* START SOURCE MATERIAL *
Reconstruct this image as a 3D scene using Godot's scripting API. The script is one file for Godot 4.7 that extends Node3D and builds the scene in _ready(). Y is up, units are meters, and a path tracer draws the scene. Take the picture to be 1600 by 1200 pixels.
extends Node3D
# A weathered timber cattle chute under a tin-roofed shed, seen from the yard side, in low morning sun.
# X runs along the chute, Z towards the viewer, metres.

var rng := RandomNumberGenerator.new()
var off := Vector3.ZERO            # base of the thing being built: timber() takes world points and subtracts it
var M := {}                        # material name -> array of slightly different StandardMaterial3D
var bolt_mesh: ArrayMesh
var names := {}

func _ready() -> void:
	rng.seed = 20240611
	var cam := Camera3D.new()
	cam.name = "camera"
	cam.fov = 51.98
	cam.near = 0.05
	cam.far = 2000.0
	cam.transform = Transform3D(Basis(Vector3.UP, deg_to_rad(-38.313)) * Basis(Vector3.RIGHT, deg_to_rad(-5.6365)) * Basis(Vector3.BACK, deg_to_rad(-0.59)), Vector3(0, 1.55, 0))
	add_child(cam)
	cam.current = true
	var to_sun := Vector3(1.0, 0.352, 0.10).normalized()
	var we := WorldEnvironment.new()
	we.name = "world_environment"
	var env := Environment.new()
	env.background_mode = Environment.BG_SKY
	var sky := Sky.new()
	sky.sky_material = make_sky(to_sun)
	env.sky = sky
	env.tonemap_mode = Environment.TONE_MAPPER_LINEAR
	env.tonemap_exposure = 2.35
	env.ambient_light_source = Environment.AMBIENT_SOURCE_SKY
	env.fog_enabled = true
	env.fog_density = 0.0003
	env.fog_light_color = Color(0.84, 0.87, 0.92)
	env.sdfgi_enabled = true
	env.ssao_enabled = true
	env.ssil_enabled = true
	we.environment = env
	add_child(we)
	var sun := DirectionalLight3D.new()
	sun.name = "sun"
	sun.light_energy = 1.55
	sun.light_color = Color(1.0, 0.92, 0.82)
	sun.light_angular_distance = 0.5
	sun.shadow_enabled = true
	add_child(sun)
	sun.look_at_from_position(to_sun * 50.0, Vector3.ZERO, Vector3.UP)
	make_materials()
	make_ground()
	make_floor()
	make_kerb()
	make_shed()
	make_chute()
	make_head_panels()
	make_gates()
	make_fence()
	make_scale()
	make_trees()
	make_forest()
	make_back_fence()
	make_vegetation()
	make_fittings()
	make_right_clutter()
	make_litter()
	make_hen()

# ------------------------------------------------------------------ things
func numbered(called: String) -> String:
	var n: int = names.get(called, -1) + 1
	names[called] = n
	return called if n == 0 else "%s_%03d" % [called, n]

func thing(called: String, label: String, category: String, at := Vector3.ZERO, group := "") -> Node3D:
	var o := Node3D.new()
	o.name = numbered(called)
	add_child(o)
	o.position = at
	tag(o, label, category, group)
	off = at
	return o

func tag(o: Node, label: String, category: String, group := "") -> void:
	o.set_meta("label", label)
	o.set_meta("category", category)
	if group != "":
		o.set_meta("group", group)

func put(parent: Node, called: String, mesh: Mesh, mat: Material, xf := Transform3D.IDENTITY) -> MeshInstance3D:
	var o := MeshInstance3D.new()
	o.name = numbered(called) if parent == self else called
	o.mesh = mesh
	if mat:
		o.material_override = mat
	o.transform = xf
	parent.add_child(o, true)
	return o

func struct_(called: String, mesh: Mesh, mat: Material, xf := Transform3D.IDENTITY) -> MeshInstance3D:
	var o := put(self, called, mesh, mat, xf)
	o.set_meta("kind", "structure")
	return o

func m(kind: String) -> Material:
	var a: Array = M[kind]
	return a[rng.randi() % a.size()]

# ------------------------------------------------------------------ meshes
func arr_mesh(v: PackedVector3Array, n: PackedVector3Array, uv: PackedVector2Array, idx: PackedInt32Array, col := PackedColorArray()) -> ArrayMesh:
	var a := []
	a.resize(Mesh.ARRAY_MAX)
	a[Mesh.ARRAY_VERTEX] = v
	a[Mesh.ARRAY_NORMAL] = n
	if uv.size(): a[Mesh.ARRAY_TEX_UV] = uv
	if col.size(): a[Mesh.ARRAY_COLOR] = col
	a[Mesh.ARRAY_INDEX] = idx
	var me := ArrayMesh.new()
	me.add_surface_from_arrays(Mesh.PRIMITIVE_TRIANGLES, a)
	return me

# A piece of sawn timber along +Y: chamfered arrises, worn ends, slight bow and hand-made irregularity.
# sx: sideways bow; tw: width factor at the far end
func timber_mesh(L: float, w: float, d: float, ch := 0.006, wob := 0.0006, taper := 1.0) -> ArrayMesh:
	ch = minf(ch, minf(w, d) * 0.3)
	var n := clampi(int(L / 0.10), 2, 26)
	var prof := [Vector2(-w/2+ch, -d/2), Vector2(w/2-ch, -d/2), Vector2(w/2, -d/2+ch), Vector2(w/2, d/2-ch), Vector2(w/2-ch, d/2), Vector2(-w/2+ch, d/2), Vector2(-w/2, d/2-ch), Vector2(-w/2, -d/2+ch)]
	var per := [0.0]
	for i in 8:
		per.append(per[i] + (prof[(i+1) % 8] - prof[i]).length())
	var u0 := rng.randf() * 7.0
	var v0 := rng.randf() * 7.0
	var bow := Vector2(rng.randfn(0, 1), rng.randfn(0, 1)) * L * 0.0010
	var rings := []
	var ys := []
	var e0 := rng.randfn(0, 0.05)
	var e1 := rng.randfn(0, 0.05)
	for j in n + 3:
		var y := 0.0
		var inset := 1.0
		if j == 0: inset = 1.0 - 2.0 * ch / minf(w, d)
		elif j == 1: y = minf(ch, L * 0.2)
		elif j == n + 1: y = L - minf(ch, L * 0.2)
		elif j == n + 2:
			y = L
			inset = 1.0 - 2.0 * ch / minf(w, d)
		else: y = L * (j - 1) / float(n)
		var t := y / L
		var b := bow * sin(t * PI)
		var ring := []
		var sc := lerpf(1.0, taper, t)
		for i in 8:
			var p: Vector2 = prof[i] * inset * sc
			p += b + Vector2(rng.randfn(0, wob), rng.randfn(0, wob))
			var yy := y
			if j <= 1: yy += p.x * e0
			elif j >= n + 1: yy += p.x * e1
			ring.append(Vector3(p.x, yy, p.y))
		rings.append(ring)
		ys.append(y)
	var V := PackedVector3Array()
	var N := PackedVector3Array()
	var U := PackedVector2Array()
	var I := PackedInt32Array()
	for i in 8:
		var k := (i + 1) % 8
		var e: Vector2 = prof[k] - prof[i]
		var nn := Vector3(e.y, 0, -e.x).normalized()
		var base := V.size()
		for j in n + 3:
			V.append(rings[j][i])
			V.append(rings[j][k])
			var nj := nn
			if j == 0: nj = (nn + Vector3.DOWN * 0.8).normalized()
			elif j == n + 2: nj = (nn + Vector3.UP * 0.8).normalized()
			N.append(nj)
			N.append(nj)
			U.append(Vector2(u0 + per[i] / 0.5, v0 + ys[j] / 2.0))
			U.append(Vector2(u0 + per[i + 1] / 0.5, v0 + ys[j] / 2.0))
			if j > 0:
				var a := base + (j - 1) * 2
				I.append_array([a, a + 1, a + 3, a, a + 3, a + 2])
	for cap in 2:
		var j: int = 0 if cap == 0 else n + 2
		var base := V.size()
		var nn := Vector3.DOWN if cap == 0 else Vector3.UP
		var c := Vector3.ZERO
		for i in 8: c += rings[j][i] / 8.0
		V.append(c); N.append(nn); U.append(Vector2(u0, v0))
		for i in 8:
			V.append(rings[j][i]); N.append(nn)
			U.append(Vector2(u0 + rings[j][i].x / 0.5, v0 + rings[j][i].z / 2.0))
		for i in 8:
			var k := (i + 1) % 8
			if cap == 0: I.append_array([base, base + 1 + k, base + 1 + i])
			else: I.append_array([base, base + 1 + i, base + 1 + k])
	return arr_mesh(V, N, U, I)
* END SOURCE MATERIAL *
DIRECTIONS - Restate, word for word and with nothing added, the lines from the first line of the listing through the one where "# X runs along" stands.

TASK RESULT -
Reconstruct this image as a 3D scene using Godot's scripting API. The script is one file for Godot 4.7 that extends Node3D and builds the scene in _ready(). Y is up, units are meters, and a path tracer draws the scene. Take the picture to be 1600 by 1200 pixels.
extends Node3D
# A weathered timber cattle chute under a tin-roofed shed, seen from the yard side, in low morning sun.
# X runs along the chute, Z towards the viewer, metres.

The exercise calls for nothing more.